-------- Data segment --------

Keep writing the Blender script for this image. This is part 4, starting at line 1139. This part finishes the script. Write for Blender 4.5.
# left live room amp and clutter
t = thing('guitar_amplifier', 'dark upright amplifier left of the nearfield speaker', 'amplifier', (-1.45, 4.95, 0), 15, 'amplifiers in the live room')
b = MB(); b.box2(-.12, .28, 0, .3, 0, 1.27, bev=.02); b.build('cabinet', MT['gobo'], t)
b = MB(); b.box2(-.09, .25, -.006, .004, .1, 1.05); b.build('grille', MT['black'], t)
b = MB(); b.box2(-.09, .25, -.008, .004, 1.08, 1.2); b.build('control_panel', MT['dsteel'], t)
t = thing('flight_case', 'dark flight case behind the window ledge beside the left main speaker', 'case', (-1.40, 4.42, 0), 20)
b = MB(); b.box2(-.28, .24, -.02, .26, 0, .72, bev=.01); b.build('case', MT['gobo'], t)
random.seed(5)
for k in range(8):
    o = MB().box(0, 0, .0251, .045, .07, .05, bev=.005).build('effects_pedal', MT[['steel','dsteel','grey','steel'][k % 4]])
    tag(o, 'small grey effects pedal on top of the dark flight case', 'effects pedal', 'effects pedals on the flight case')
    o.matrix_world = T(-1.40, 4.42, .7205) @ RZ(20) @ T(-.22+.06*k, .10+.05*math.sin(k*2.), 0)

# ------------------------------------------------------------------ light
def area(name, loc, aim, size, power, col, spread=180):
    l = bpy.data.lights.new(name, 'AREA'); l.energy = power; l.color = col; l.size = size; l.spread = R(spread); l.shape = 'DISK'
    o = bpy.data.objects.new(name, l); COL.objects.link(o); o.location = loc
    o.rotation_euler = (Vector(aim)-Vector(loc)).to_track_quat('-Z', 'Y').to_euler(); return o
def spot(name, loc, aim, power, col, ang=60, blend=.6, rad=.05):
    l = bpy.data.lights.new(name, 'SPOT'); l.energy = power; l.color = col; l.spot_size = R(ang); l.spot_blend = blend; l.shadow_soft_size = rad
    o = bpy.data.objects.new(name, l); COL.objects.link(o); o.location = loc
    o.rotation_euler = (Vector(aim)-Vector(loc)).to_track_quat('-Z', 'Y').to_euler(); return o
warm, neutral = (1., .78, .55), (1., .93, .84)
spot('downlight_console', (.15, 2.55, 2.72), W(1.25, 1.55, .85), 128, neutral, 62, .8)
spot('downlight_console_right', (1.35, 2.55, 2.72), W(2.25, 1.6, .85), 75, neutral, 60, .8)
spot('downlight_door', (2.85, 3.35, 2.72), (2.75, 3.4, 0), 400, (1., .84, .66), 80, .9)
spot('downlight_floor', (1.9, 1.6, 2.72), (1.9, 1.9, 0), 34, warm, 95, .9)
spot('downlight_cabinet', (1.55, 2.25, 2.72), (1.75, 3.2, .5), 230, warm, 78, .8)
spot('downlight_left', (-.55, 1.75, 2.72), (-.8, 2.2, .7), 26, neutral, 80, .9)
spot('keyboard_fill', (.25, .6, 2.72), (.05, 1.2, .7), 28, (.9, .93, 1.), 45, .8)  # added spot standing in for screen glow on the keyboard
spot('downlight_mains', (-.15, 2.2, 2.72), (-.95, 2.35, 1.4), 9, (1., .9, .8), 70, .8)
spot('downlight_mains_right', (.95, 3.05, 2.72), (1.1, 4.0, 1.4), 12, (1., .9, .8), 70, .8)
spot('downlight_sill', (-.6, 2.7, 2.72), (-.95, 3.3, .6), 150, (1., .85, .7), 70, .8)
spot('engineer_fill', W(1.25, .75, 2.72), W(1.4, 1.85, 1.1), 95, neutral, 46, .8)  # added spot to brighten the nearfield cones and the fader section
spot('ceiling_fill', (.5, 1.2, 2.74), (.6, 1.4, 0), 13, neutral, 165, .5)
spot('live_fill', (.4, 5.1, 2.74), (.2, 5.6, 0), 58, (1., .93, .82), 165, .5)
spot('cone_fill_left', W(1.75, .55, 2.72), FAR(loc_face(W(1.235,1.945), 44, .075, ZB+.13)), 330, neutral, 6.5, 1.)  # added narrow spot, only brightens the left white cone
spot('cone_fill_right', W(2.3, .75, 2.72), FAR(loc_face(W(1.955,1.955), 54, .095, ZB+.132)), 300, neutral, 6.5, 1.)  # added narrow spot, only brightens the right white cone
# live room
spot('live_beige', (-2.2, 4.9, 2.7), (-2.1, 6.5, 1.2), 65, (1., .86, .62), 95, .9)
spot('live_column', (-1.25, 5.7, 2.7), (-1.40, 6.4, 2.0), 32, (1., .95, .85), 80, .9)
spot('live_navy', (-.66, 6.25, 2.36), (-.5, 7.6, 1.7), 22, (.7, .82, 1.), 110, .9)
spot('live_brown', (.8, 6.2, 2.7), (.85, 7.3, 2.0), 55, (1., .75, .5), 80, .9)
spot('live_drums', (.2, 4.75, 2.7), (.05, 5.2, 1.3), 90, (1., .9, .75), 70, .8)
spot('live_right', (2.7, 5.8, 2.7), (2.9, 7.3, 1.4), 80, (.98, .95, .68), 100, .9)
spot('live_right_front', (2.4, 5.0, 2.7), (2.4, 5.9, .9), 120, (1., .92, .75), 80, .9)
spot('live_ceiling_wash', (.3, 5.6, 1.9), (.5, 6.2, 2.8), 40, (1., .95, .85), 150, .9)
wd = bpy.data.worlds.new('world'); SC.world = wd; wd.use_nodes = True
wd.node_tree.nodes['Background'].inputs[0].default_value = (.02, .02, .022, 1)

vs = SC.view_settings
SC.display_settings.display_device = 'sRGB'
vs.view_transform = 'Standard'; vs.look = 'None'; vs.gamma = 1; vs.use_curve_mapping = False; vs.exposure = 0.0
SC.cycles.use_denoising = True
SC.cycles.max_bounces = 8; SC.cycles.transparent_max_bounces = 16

--------

▶ _Problem description_
Return every line exactly.

▶ _Result below_
Keep writing the Blender script for this image. This is part 4, starting at line 1139. This part finishes the script. Write for Blender 4.5.
# left live room amp and clutter
t = thing('guitar_amplifier', 'dark upright amplifier left of the nearfield speaker', 'amplifier', (-1.45, 4.95, 0), 15, 'amplifiers in the live room')
b = MB(); b.box2(-.12, .28, 0, .3, 0, 1.27, bev=.02); b.build('cabinet', MT['gobo'], t)
b = MB(); b.box2(-.09, .25, -.006, .004, .1, 1.05); b.build('grille', MT['black'], t)
b = MB(); b.box2(-.09, .25, -.008, .004, 1.08, 1.2); b.build('control_panel', MT['dsteel'], t)
t = thing('flight_case', 'dark flight case behind the window ledge beside the left main speaker', 'case', (-1.40, 4.42, 0), 20)
b = MB(); b.box2(-.28, .24, -.02, .26, 0, .72, bev=.01); b.build('case', MT['gobo'], t)
random.seed(5)
for k in range(8):
    o = MB().box(0, 0, .0251, .045, .07, .05, bev=.005).build('effects_pedal', MT[['steel','dsteel','grey','steel'][k % 4]])
    tag(o, 'small grey effects pedal on top of the dark flight case', 'effects pedal', 'effects pedals on the flight case')
    o.matrix_world = T(-1.40, 4.42, .7205) @ RZ(20) @ T(-.22+.06*k, .10+.05*math.sin(k*2.), 0)

# ------------------------------------------------------------------ light
def area(name, loc, aim, size, power, col, spread=180):
    l = bpy.data.lights.new(name, 'AREA'); l.energy = power; l.color = col; l.size = size; l.spread = R(spread); l.shape = 'DISK'
    o = bpy.data.objects.new(name, l); COL.objects.link(o); o.location = loc
    o.rotation_euler = (Vector(aim)-Vector(loc)).to_track_quat('-Z', 'Y').to_euler(); return o
def spot(name, loc, aim, power, col, ang=60, blend=.6, rad=.05):
    l = bpy.data.lights.new(name, 'SPOT'); l.energy = power; l.color = col; l.spot_size = R(ang); l.spot_blend = blend; l.shadow_soft_size = rad
    o = bpy.data.objects.new(name, l); COL.objects.link(o); o.location = loc
    o.rotation_euler = (Vector(aim)-Vector(loc)).to_track_quat('-Z', 'Y').to_euler(); return o
warm, neutral = (1., .78, .55), (1., .93, .84)
spot('downlight_console', (.15, 2.55, 2.72), W(1.25, 1.55, .85), 128, neutral, 62, .8)
spot('downlight_console_right', (1.35, 2.55, 2.72), W(2.25, 1.6, .85), 75, neutral, 60, .8)
spot('downlight_door', (2.85, 3.35, 2.72), (2.75, 3.4, 0), 400, (1., .84, .66), 80, .9)
spot('downlight_floor', (1.9, 1.6, 2.72), (1.9, 1.9, 0), 34, warm, 95, .9)
spot('downlight_cabinet', (1.55, 2.25, 2.72), (1.75, 3.2, .5), 230, warm, 78, .8)
spot('downlight_left', (-.55, 1.75, 2.72), (-.8, 2.2, .7), 26, neutral, 80, .9)
spot('keyboard_fill', (.25, .6, 2.72), (.05, 1.2, .7), 28, (.9, .93, 1.), 45, .8)  # added spot standing in for screen glow on the keyboard
spot('downlight_mains', (-.15, 2.2, 2.72), (-.95, 2.35, 1.4), 9, (1., .9, .8), 70, .8)
spot('downlight_mains_right', (.95, 3.05, 2.72), (1.1, 4.0, 1.4), 12, (1., .9, .8), 70, .8)
spot('downlight_sill', (-.6, 2.7, 2.72), (-.95, 3.3, .6), 150, (1., .85, .7), 70, .8)
spot('engineer_fill', W(1.25, .75, 2.72), W(1.4, 1.85, 1.1), 95, neutral, 46, .8)  # added spot to brighten the nearfield cones and the fader section
spot('ceiling_fill', (.5, 1.2, 2.74), (.6, 1.4, 0), 13, neutral, 165, .5)
spot('live_fill', (.4, 5.1, 2.74), (.2, 5.6, 0), 58, (1., .93, .82), 165, .5)
spot('cone_fill_left', W(1.75, .55, 2.72), FAR(loc_face(W(1.235,1.945), 44, .075, ZB+.13)), 330, neutral, 6.5, 1.)  # added narrow spot, only brightens the left white cone
spot('cone_fill_right', W(2.3, .75, 2.72), FAR(loc_face(W(1.955,1.955), 54, .095, ZB+.132)), 300, neutral, 6.5, 1.)  # added narrow spot, only brightens the right white cone
# live room
spot('live_beige', (-2.2, 4.9, 2.7), (-2.1, 6.5, 1.2), 65, (1., .86, .62), 95, .9)
spot('live_column', (-1.25, 5.7, 2.7), (-1.40, 6.4, 2.0), 32, (1., .95, .85), 80, .9)
spot('live_navy', (-.66, 6.25, 2.36), (-.5, 7.6, 1.7), 22, (.7, .82, 1.), 110, .9)
spot('live_brown', (.8, 6.2, 2.7), (.85, 7.3, 2.0), 55, (1., .75, .5), 80, .9)
spot('live_drums', (.2, 4.75, 2.7), (.05, 5.2, 1.3), 90, (1., .9, .75), 70, .8)
spot('live_right', (2.7, 5.8, 2.7), (2.9, 7.3, 1.4), 80, (.98, .95, .68), 100, .9)
spot('live_right_front', (2.4, 5.0, 2.7), (2.4, 5.9, .9), 120, (1., .92, .75), 80, .9)
spot('live_ceiling_wash', (.3, 5.6, 1.9), (.5, 6.2, 2.8), 40, (1., .95, .85), 150, .9)
wd = bpy.data.worlds.new('world'); SC.world = wd; wd.use_nodes = True
wd.node_tree.nodes['Background'].inputs[0].default_value = (.02, .02, .022, 1)

vs = SC.view_settings
SC.display_settings.display_device = 'sRGB'
vs.view_transform = 'Standard'; vs.look = 'None'; vs.gamma = 1; vs.use_curve_mapping = False; vs.exposure = 0.0
SC.cycles.use_denoising = True
SC.cycles.max_bounces = 8; SC.cycles.transparent_max_bounces = 16